**What you need to do:** Write out, word for word, the first line of the data below and every line after it through the one containing "return Vector((a * Y, Y, EYE + b * Y))".

· · · ·

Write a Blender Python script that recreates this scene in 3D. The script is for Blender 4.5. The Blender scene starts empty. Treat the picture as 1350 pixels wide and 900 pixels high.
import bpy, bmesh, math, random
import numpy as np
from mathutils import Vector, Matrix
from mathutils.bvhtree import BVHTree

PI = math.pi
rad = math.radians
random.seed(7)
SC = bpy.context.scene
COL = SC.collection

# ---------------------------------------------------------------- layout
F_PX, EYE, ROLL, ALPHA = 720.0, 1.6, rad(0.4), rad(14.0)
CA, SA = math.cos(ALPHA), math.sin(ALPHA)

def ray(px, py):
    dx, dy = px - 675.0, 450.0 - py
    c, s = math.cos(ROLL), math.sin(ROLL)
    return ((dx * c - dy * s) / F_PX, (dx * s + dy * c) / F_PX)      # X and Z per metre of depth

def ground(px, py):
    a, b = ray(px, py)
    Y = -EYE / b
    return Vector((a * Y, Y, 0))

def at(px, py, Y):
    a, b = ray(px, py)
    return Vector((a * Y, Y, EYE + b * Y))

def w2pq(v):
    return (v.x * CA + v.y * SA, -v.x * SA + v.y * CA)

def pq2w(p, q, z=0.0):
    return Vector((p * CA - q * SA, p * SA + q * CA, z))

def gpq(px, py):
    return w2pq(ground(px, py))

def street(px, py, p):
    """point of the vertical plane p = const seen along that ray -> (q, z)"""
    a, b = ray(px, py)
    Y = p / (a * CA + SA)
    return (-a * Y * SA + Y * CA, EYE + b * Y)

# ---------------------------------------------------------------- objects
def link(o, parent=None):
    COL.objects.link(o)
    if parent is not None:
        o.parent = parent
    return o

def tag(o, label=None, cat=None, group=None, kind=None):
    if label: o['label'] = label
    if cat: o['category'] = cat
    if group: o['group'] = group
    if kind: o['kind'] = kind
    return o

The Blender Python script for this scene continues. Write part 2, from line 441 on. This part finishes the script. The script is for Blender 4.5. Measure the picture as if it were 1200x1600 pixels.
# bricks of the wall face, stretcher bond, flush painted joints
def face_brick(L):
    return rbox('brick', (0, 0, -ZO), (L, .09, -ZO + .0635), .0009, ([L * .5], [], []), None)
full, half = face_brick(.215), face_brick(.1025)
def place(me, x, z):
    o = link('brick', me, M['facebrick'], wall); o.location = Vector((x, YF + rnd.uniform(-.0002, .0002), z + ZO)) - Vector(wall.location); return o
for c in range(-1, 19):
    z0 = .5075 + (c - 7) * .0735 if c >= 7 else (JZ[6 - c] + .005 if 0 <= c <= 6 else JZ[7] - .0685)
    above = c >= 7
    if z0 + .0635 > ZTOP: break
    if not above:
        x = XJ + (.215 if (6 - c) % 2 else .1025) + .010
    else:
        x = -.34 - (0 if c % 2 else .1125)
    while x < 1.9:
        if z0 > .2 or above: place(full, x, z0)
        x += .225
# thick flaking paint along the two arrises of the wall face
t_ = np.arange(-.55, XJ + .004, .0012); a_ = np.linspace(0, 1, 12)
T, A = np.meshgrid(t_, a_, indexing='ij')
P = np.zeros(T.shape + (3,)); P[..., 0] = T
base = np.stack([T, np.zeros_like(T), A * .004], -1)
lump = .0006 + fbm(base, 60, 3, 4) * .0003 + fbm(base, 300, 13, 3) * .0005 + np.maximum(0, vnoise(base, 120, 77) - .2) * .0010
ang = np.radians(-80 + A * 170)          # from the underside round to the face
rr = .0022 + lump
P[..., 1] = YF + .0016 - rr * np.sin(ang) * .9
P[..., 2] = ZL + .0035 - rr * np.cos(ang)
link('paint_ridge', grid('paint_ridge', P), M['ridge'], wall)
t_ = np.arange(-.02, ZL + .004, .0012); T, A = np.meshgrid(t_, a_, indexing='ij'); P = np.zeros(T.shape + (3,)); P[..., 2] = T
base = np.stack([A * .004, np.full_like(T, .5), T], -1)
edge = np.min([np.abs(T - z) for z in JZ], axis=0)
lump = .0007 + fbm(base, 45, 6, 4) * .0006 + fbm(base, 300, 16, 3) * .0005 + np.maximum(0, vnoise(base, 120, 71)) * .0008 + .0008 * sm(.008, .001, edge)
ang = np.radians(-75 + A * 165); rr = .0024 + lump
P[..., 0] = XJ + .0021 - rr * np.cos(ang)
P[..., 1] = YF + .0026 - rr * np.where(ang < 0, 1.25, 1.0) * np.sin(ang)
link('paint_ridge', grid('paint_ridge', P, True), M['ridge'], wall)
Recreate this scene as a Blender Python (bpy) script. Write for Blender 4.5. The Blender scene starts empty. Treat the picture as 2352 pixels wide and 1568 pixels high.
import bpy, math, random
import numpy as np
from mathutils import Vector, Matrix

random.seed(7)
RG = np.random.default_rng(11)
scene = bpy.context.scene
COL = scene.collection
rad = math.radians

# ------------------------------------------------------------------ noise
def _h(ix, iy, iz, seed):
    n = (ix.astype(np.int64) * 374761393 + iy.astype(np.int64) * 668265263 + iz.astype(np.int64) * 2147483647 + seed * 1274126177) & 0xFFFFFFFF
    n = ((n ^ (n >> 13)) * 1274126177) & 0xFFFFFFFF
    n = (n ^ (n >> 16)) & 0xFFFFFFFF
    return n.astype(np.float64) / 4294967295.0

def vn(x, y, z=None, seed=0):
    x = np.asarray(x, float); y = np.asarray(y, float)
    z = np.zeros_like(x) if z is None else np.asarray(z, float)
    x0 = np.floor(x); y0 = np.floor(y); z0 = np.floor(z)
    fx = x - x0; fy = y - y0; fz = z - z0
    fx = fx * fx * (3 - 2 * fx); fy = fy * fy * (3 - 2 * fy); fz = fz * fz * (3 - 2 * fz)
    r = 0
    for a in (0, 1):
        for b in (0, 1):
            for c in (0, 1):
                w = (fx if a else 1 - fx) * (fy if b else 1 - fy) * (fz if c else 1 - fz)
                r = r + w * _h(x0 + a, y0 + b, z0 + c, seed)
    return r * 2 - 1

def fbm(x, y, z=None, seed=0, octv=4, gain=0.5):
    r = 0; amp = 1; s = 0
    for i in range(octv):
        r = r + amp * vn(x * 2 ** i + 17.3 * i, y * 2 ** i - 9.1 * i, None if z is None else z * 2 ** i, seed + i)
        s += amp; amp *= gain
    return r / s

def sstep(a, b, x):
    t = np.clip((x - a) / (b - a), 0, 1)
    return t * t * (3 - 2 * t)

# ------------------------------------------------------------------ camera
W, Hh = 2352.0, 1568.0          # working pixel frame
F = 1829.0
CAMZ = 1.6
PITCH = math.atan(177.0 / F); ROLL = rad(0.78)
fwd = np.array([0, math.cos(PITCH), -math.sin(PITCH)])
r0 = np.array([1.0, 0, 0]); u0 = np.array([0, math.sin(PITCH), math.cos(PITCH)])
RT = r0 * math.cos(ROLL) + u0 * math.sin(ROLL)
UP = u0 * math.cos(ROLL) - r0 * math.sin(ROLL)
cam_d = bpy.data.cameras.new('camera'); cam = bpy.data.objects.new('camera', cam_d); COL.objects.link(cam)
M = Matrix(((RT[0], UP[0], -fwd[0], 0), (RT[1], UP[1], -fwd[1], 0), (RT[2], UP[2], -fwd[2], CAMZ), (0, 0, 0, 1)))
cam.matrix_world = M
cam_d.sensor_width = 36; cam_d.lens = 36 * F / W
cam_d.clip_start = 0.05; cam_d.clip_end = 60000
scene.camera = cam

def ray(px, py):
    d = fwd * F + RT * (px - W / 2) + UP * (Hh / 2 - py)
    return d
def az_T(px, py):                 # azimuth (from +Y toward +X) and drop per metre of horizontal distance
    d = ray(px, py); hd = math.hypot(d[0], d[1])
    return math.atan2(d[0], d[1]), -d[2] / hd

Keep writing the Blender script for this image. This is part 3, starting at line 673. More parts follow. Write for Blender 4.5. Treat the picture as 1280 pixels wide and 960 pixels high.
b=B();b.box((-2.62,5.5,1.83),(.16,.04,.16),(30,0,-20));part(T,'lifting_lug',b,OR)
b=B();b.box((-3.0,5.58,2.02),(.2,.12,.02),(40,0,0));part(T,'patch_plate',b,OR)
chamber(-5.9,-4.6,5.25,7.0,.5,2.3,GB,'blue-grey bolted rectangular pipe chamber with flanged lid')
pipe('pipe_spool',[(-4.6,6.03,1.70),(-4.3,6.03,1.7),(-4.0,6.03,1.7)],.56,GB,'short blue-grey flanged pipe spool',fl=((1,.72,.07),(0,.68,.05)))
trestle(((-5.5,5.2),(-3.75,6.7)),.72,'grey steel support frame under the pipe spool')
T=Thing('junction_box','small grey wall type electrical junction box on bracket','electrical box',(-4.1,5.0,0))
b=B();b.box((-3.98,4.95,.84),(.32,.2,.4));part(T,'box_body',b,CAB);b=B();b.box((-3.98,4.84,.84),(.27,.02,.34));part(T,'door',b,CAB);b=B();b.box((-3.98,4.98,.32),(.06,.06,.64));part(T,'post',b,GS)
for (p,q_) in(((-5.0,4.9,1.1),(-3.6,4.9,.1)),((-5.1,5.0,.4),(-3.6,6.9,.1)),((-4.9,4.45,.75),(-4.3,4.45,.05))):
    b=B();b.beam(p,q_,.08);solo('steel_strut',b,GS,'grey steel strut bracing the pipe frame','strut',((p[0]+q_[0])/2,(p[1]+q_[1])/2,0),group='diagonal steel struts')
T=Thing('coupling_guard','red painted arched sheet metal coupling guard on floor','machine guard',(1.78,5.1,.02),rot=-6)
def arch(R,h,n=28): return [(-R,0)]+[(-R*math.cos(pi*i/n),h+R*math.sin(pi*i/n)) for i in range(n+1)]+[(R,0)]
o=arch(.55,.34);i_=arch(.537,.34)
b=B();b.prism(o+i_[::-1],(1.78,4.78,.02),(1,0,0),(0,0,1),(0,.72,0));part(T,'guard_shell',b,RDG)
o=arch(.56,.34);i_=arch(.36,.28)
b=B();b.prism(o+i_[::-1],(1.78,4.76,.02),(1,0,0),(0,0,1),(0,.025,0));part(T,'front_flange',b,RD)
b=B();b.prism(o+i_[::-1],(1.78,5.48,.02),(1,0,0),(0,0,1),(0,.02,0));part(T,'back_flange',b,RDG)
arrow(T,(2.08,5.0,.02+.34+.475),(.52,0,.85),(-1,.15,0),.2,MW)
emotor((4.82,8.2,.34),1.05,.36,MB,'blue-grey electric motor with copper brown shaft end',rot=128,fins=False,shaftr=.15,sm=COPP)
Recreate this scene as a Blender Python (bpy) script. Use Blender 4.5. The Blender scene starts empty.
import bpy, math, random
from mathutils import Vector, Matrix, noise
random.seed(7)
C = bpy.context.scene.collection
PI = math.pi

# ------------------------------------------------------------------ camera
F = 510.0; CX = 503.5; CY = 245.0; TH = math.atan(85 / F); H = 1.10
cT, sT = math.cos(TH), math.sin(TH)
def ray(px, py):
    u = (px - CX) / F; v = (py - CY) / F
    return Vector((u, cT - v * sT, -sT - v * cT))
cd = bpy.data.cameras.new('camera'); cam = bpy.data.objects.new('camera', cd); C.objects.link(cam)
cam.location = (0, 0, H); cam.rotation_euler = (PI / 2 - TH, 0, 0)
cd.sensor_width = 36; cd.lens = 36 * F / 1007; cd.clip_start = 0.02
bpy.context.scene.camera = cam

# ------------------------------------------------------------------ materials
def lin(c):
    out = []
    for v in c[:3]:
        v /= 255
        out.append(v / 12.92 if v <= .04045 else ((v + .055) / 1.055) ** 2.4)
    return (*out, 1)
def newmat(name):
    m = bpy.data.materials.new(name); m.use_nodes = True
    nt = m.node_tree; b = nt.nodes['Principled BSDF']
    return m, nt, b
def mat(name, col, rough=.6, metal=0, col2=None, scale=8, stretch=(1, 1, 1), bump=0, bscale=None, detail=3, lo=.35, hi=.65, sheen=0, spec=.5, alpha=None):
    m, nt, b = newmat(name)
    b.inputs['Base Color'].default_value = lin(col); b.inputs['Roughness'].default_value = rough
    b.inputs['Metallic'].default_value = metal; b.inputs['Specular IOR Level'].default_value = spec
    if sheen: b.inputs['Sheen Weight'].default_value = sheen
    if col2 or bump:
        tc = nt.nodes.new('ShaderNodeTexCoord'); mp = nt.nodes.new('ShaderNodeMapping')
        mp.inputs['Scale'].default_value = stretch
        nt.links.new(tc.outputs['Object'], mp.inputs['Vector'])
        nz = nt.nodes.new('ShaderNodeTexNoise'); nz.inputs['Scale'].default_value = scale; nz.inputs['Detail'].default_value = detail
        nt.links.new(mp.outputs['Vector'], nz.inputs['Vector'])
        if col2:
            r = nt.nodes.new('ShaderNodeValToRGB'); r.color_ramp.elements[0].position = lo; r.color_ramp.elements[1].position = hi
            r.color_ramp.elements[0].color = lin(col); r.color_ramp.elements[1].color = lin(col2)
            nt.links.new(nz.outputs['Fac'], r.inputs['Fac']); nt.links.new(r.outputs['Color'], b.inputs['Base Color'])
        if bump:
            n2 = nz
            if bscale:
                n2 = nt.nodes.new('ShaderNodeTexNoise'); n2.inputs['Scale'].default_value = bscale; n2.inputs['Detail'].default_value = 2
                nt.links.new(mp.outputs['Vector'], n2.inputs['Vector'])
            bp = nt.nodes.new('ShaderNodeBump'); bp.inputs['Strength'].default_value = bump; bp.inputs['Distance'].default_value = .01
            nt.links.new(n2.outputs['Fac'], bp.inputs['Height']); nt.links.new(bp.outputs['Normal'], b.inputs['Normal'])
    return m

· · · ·

**Task output:**
Write a Blender Python script that recreates this scene in 3D. The script is for Blender 4.5. The Blender scene starts empty. Treat the picture as 1350 pixels wide and 900 pixels high.
import bpy, bmesh, math, random
import numpy as np
from mathutils import Vector, Matrix
from mathutils.bvhtree import BVHTree

PI = math.pi
rad = math.radians
random.seed(7)
SC = bpy.context.scene
COL = SC.collection

# ---------------------------------------------------------------- layout
F_PX, EYE, ROLL, ALPHA = 720.0, 1.6, rad(0.4), rad(14.0)
CA, SA = math.cos(ALPHA), math.sin(ALPHA)

def ray(px, py):
    dx, dy = px - 675.0, 450.0 - py
    c, s = math.cos(ROLL), math.sin(ROLL)
    return ((dx * c - dy * s) / F_PX, (dx * s + dy * c) / F_PX)      # X and Z per metre of depth

def ground(px, py):
    a, b = ray(px, py)
    Y = -EYE / b
    return Vector((a * Y, Y, 0))

def at(px, py, Y):
    a, b = ray(px, py)
    return Vector((a * Y, Y, EYE + b * Y))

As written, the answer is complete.